The seat was one of many sub-projects, as longtime readers of this magazine know. I’ve truly lost count of the different instrument-panel configurations that were in the airplane. With Stein Bruch’s help, I learned a lot about wiring and troubleshooting. There were times when I thought I should just sit on my hands and enjoy using the Sportsman, but that would pass, and soon a new sub-project would appear on the horizon. My own version of the Winchester House.
What Now?
In the time since the sale, I’ve closed up the hangar and moved a ridiculous number of tools to the shop behind my house. For awhile, I was happy to have weekends off. But then the itch: First my motorcycles received some much-needed maintenance, then the cars, then the house. I wander out on a Saturday morning looking for something to do. When I had the Sportsman, that was never the case. It was more like: Which of the many projects should I tackle first?

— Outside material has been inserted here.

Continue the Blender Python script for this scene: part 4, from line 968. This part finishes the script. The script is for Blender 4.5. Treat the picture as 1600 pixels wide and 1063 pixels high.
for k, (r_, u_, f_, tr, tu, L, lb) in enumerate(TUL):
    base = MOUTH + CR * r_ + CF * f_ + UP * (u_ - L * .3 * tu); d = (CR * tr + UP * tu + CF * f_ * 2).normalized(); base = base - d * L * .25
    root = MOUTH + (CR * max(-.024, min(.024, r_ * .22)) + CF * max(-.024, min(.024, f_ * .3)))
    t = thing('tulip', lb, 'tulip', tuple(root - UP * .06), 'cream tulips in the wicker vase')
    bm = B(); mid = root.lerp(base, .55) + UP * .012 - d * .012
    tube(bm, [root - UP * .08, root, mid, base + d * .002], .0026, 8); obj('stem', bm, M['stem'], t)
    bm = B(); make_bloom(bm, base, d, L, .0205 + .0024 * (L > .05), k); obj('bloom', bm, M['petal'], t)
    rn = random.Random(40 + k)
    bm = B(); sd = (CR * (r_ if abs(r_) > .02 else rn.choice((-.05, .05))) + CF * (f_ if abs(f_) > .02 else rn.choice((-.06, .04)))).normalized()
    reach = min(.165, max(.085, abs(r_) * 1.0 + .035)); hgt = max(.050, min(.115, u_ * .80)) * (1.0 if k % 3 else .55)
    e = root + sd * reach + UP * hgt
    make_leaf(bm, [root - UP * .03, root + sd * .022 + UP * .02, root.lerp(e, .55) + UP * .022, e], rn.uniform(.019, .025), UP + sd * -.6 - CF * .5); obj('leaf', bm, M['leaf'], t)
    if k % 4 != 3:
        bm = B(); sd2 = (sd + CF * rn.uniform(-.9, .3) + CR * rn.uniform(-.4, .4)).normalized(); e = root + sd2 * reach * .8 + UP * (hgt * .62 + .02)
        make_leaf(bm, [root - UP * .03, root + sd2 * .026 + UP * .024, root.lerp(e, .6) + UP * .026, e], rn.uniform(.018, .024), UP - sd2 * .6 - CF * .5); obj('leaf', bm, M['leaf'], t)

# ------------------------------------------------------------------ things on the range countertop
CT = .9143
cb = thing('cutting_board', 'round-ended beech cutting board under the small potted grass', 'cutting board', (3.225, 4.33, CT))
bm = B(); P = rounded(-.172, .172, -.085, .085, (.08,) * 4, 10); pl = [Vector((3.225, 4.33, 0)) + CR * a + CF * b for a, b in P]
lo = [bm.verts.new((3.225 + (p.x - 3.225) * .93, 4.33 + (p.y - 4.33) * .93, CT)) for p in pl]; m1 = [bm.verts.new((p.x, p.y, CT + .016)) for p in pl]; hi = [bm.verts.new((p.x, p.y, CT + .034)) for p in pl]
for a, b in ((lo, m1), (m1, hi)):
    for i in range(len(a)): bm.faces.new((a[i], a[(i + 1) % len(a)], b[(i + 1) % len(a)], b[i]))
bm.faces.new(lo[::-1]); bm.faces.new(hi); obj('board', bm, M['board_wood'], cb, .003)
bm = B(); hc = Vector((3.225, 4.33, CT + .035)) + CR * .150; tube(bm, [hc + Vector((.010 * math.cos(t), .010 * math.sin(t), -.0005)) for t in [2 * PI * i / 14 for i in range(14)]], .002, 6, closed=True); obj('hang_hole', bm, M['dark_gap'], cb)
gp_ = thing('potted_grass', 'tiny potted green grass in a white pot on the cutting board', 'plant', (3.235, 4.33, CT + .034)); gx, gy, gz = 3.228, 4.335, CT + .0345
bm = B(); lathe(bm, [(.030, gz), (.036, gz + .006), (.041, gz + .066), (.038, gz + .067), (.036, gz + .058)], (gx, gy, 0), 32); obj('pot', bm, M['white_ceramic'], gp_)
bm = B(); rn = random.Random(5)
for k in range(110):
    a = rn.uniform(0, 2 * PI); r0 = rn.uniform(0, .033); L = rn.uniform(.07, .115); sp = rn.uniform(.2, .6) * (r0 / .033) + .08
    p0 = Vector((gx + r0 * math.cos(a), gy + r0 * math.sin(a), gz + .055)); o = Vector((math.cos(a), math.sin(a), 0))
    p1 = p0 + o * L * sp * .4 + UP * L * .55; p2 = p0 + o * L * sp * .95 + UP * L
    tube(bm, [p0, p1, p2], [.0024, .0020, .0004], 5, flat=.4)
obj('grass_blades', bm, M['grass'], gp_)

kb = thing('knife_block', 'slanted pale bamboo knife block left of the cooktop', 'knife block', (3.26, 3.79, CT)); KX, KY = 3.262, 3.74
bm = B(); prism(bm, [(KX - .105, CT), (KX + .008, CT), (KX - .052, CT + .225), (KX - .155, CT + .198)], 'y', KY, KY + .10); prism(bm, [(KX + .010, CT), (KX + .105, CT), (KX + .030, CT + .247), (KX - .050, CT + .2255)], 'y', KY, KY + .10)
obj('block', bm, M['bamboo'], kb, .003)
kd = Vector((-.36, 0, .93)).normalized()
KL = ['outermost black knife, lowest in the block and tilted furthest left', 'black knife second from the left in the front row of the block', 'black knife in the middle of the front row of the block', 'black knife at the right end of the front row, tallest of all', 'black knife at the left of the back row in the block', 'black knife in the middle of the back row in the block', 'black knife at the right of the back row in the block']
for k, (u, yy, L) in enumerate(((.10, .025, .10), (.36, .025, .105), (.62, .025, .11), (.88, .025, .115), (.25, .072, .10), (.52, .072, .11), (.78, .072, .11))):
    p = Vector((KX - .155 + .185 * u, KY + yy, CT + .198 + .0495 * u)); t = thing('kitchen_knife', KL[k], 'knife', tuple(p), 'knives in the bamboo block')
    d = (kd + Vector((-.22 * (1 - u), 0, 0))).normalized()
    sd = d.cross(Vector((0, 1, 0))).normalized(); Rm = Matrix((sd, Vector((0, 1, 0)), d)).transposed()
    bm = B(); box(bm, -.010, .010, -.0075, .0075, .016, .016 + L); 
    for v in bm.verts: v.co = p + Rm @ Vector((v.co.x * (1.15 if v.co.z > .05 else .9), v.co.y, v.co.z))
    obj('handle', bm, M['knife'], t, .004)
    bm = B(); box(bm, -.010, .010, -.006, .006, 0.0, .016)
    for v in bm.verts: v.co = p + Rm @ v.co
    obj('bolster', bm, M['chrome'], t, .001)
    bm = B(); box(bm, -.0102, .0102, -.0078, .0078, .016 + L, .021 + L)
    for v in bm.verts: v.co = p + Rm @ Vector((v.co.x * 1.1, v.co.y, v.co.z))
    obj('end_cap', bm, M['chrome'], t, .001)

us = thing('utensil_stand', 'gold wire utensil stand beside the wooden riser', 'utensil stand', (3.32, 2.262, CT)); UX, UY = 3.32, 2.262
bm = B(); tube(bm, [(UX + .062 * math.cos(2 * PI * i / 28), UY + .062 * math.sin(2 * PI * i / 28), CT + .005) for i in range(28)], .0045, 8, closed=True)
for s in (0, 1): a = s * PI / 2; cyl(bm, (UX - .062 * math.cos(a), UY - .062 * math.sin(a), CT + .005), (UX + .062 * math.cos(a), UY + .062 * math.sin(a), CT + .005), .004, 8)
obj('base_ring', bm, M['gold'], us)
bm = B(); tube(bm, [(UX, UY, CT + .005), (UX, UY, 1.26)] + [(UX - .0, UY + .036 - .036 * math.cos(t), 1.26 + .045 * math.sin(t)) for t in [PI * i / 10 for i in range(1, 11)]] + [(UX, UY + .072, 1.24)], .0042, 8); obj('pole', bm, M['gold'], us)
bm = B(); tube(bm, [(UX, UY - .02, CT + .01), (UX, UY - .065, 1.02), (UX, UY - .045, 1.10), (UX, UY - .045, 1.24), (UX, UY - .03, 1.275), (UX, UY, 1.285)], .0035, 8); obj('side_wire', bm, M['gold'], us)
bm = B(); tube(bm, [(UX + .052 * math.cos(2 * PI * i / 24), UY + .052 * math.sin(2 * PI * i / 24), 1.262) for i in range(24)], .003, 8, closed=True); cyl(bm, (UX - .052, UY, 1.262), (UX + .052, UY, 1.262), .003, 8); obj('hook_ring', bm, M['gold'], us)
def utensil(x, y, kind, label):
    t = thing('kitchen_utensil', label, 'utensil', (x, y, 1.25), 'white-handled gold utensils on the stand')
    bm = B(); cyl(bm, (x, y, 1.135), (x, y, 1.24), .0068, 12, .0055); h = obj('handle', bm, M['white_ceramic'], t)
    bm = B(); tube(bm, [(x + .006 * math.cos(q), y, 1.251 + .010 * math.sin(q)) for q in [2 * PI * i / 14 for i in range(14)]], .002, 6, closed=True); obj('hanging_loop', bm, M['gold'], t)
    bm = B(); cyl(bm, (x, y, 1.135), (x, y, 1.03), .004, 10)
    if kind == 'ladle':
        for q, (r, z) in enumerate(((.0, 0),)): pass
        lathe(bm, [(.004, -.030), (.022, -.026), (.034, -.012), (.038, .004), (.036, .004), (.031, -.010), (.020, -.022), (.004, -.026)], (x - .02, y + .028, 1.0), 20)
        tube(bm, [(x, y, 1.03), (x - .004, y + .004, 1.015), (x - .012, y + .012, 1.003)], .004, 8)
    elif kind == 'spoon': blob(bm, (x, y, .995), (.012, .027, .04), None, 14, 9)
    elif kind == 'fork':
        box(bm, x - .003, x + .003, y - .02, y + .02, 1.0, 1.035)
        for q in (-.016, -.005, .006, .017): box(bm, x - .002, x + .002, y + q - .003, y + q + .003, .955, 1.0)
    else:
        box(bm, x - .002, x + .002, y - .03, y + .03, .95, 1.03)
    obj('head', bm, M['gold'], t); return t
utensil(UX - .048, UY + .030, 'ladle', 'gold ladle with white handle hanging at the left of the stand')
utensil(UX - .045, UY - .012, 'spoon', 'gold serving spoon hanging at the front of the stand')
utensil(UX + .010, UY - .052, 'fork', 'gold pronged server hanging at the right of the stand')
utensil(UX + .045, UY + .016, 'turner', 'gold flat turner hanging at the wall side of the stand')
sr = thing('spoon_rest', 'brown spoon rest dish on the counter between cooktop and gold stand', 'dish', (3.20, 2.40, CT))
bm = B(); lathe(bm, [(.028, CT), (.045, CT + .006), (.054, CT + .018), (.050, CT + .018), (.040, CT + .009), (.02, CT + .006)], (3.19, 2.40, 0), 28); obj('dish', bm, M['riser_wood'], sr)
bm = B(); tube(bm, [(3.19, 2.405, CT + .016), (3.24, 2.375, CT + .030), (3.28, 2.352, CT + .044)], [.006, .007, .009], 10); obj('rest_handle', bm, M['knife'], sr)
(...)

My point is this: Relish the building process. Enjoy it now. I appreciate that you want to get it done, move that project out of the garage or shop or hangar and assuage your family’s perhaps unstated concerns that you’ve bitten off more than you can chew. But that’s not your motivation, or it shouldn’t be.
As you pound rivets or mix epoxy or string wire, you are learning. You are facing new challenges, staring them down and engaging your mind to find solutions. Building an airplane is far more than the make-work it seems sometimes to be, even when faced with repetitive tasks. Yes, there are unpleasant aspects—I once thought I was going to be trapped under the instrument panel of my Pulsar until I remembered that, well, somehow I got in there so there must be a way back out—and, yes, you will make mistakes. But it’s all part of the experience. One day, you’ll be done, and you may even have to make the difficult decision to part with your handiwork. From that perspective, there’s nothing sweeter than a rivet perfectly driven.